I only use strxfrm() when the leading key is text. Otherwise, it's
pretty much just what your original sort support for text patch from
2012 does, and we don't bother with anything other than fmgr-elision.
The only thing that stops the above test case being perfectly pessimal
is that we don't always chance a memcmp(), due to some comparisons
realizing that len1 != len2. Also, exactly one comparison actually
benefits from that same "chance a memcmp()" trick in practice (there
is one duplicate). But it really is vanishingly close to perfectly
pessimal on my dev system, or that is at least my sincere belief.

I think that we're going to find ourselves with more and more cases
where to risk wasting lots of compute bandwidth to save a little
memory bandwidth is, counter-intuitively, a useful optimization.
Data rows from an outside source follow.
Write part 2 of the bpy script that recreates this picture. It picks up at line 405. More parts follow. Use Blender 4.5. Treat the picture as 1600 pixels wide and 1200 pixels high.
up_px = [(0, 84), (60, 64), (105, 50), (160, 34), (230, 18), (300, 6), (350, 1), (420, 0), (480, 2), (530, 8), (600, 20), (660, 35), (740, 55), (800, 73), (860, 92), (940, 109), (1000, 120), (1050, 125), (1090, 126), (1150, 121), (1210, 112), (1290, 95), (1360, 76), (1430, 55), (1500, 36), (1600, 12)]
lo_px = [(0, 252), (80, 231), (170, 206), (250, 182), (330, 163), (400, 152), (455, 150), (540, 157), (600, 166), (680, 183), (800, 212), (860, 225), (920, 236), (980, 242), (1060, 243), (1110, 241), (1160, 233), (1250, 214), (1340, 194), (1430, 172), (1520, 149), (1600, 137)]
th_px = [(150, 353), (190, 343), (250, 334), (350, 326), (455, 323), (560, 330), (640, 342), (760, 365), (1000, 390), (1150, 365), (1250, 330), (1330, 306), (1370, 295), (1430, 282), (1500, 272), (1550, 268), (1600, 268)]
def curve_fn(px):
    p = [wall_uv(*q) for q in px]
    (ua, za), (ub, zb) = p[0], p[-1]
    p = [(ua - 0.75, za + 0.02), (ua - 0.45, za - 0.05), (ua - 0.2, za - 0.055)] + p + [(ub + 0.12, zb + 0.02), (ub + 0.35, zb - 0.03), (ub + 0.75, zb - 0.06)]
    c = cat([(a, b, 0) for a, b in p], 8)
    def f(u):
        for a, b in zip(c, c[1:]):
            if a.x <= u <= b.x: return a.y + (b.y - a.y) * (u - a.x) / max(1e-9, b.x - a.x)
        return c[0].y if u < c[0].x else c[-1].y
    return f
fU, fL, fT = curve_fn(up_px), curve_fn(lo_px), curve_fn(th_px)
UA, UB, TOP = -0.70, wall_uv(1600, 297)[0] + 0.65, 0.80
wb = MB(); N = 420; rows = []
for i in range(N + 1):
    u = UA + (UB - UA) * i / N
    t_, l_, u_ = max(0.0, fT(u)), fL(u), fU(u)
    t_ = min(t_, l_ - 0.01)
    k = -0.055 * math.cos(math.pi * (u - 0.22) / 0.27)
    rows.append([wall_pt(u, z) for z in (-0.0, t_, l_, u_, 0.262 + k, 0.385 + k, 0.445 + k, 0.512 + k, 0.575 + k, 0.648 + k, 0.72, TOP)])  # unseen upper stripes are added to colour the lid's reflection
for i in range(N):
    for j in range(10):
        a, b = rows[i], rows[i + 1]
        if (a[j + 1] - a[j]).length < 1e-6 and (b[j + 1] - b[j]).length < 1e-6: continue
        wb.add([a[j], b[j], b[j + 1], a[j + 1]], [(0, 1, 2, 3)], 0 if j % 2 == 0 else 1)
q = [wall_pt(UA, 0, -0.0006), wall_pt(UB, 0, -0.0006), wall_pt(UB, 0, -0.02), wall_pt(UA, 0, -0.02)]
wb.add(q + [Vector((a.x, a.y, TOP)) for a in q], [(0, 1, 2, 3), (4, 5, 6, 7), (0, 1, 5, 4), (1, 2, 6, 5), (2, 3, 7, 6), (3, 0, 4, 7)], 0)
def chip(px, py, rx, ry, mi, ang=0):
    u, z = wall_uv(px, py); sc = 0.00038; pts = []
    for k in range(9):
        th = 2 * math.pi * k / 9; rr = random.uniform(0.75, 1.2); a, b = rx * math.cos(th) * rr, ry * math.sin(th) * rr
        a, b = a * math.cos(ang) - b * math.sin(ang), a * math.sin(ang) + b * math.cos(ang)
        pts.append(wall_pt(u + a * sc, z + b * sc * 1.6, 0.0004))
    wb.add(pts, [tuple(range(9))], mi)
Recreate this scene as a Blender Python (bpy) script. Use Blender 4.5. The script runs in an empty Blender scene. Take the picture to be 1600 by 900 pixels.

My
opportunistic memcmp() is probably an example of this. I'm aware of
others. This is perhaps a contributing factor to how inexpensive it is
to waste all the effort that goes into strxfrm() and so on. Having
said that, this is an idea from the 1960s, which might explain
something about the name of the technique.

> But I still think that a lot more could be done - and I'd challenge
> you (or others) to do it - to look for cases where this might be a
> pessimization.  I get that the patch has an upside, but nearly every
> patch that anybody proposes does, and the author usually points out
> those cases quite prominently, as you have, and right so.  But what
> makes for a much more compelling submission is when the author *also*
> tries really hard to break the patch, and hopefully fails.  I agree
> that the test result shown above is good news for this patch's future
> prospects, but I *don't* agree that it nails the door shut.  What
> about other locales?  Other operating systems?  Other versions of
> libc?  Longer strings?  Wider tuples?  Systems where datums are only
> 32-bits?  Sure, you can leave those things to the reviewer and/or
> committer to worry about, but that's not the way to expedite the
> patch's trip into the tree.

I don't think that 32-bit systems are all that high a priority for
performance work. Cellphones will come out with 64-bit processors this
year. Even still, it's hard to reason about how much difference that
will make, except to say that the worst case cannot be that bad. As
for other locales, it only gets better for this patch, because I
believe en_US.UTF-8 is one of the cheapest to compare locales (which
is to say, requires fewest passes). If you come up with some test case
with complicated collation rules (I'm thinking of hu_HU, Hungarian),
it surely makes the patch look much better. Having said that, I still
don't do anything special with the C locale (just provide a
non-fmgr-accessed comparator), which should probably be fixed, on the
grounds that sorting using the C locale is probably now more expensive
than with the en_US.UTF-8 collation.

> I have to admit, I didn't really view the original postings on this
> topic to be anything more than, hey, we've got something promising
> here, it's worth more study.  That's part of why I was so taken aback
> by Greg's email.  There's certainly good potential here, but I think
> there's quite a bit left of work left to do before you can declare
> victory...

I think that Greg's choice of words was a little imprudent, but must
be viewed in the context of an offline discussion during the hall
track of pgConf NYC. Clearly Greg wasn't about to go off and
unilaterally commit this. FWIW, I think I put him off the idea a few
hours after he made those remarks, without intending for what I'd said
to have that specific effect (or the opposite effect).